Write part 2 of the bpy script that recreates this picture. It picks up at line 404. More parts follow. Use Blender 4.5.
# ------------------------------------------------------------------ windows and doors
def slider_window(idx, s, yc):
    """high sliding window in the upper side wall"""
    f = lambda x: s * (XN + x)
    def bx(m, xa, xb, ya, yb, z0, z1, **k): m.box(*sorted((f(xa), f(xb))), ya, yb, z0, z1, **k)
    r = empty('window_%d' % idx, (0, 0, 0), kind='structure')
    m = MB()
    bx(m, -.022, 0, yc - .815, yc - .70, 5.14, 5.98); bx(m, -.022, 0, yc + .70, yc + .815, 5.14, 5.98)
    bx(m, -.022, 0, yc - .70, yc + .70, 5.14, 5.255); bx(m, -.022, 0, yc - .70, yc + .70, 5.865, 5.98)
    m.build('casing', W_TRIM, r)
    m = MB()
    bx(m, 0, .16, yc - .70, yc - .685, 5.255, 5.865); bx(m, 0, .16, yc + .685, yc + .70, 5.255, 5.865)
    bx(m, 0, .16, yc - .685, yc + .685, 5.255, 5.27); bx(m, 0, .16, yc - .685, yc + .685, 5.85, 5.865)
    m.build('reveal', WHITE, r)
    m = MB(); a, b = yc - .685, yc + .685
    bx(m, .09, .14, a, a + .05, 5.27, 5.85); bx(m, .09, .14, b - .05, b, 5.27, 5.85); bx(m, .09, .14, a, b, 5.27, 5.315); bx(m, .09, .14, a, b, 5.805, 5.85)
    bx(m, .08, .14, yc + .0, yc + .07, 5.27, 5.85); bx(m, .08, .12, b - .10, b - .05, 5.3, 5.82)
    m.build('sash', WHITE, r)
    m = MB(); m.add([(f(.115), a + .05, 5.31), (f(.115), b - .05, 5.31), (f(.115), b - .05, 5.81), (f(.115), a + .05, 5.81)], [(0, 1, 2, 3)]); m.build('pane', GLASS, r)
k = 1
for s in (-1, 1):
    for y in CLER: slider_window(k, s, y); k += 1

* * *

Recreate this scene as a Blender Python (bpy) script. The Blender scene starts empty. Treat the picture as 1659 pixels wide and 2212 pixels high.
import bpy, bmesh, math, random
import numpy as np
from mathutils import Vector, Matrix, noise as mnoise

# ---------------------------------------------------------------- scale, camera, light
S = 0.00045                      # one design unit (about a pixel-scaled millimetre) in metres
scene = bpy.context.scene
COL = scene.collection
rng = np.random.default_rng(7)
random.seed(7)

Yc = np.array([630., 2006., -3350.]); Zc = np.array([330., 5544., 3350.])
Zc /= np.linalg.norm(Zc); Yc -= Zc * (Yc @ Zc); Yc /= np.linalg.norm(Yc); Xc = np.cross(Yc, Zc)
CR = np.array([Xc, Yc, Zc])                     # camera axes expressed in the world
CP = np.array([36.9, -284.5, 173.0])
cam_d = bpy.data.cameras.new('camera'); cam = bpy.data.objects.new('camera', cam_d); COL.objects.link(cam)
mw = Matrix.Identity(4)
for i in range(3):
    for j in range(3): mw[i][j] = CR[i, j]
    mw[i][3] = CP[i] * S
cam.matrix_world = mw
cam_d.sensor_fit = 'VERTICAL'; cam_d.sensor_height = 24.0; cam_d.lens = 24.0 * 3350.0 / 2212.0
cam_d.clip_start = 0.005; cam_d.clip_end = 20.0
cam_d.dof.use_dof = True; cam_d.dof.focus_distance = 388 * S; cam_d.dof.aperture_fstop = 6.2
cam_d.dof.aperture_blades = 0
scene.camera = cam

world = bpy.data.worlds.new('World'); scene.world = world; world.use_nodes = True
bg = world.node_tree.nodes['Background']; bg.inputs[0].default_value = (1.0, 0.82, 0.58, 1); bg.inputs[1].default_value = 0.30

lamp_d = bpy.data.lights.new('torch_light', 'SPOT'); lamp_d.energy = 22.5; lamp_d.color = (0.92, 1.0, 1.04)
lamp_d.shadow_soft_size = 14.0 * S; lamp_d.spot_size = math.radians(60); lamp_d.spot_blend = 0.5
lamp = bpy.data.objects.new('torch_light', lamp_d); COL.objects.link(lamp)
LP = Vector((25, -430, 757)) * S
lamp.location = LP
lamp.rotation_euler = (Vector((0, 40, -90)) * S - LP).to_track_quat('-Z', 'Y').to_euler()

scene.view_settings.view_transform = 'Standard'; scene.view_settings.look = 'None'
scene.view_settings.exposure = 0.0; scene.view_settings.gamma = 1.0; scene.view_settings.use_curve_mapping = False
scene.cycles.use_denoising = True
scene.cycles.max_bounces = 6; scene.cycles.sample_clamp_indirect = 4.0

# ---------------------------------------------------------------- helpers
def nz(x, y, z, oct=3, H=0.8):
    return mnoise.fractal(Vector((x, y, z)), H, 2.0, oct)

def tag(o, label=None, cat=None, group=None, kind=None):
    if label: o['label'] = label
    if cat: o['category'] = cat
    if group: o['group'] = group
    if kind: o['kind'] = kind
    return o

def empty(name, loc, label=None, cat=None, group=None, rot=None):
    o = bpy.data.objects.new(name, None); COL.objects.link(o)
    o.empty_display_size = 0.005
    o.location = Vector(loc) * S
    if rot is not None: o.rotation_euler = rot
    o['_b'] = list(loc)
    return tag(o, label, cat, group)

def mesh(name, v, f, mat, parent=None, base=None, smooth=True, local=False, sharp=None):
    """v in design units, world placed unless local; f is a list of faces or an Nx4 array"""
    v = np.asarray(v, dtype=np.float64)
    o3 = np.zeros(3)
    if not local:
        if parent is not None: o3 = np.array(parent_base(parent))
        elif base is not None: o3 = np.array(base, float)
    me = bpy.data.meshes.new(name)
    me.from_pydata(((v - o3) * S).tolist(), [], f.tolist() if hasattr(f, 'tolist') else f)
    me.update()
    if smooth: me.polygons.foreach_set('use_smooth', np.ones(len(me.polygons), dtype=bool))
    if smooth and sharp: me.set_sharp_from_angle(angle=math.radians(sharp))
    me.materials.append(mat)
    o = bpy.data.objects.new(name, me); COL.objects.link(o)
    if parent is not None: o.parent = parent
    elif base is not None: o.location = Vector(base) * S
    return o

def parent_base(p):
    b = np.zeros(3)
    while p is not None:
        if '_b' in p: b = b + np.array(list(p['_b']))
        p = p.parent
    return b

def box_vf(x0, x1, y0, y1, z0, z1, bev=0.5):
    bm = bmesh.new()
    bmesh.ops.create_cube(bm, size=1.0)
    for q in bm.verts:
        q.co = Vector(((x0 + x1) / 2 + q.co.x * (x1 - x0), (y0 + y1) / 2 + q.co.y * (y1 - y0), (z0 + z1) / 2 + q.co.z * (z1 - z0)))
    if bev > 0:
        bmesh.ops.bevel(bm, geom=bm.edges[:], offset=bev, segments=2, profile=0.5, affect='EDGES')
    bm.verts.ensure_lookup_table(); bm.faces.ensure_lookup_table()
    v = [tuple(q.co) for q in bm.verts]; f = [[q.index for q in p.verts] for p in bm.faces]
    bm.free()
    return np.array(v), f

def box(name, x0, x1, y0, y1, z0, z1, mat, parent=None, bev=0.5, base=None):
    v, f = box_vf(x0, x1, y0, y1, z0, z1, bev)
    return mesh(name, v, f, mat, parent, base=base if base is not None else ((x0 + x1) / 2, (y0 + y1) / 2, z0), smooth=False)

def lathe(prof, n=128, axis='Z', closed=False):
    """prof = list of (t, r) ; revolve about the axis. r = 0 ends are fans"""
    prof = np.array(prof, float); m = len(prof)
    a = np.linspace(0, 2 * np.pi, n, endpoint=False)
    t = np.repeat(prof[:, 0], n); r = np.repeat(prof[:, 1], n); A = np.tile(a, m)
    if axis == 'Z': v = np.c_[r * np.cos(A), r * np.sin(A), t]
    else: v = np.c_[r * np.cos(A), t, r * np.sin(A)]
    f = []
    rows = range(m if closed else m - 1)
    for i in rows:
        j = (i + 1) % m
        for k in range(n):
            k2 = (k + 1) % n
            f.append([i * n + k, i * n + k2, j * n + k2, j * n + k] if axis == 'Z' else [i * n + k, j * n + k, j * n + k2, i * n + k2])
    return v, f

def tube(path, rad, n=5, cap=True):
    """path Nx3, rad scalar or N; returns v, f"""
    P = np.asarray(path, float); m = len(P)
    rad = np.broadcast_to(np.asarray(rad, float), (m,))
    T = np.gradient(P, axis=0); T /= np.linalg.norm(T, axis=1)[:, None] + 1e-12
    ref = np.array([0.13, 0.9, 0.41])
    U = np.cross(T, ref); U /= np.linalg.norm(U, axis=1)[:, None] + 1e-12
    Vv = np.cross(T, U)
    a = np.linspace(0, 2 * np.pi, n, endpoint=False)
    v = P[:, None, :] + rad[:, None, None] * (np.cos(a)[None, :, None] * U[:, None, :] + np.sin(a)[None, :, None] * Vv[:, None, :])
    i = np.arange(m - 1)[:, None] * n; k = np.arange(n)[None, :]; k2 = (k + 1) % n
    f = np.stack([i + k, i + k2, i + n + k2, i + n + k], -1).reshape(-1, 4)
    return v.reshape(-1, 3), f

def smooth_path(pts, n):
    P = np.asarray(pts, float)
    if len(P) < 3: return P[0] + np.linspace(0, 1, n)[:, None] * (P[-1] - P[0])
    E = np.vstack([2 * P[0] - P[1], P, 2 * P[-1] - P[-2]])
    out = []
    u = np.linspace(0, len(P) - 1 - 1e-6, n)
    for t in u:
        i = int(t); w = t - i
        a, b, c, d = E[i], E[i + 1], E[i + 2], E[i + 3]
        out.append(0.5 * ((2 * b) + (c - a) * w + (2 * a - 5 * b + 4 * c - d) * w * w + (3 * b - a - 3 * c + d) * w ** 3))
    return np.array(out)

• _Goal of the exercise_
Tally how many lines of the data include the word "script". Write the number and nothing else.

• _Final result_
2